# EXERCISE OBJECTIVE
Your task is to quote the listing below exactly, beginning with its first line and ending on the line bearing "COL = SC.collection".
** Start of PROVIDED DATA **
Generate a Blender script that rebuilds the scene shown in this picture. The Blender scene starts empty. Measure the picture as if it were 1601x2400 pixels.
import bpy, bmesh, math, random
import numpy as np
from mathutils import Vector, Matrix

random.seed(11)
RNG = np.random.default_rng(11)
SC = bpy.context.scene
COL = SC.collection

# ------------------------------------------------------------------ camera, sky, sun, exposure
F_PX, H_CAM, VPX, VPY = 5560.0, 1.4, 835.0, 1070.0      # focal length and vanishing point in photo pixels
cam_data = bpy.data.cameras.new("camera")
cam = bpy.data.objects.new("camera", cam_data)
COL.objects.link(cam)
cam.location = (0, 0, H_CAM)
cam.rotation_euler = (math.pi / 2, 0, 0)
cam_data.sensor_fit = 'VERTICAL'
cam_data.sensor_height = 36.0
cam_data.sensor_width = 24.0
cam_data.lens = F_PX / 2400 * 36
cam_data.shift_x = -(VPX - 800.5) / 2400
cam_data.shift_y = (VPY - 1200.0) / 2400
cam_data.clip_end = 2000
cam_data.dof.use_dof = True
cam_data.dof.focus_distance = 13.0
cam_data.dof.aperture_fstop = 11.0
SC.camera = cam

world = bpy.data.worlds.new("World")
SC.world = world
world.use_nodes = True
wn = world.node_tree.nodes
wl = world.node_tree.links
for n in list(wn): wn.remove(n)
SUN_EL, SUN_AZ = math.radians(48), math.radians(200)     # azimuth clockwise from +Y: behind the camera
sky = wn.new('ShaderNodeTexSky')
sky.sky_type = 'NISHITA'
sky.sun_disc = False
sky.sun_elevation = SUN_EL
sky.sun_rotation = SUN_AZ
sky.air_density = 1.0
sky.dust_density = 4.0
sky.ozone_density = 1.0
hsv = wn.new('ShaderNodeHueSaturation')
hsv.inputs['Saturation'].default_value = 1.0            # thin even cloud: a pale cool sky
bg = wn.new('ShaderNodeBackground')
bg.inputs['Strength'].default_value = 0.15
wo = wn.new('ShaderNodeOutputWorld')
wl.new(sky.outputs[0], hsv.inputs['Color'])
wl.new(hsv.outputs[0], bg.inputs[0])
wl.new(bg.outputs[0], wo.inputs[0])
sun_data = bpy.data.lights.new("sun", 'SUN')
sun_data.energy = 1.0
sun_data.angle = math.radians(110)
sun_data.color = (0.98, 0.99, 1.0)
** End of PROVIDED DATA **
# REPLY TO THE TASK
Generate a Blender script that rebuilds the scene shown in this picture. The Blender scene starts empty. Measure the picture as if it were 1601x2400 pixels.
import bpy, bmesh, math, random
import numpy as np
from mathutils import Vector, Matrix

random.seed(11)
RNG = np.random.default_rng(11)
SC = bpy.context.scene
COL = SC.collection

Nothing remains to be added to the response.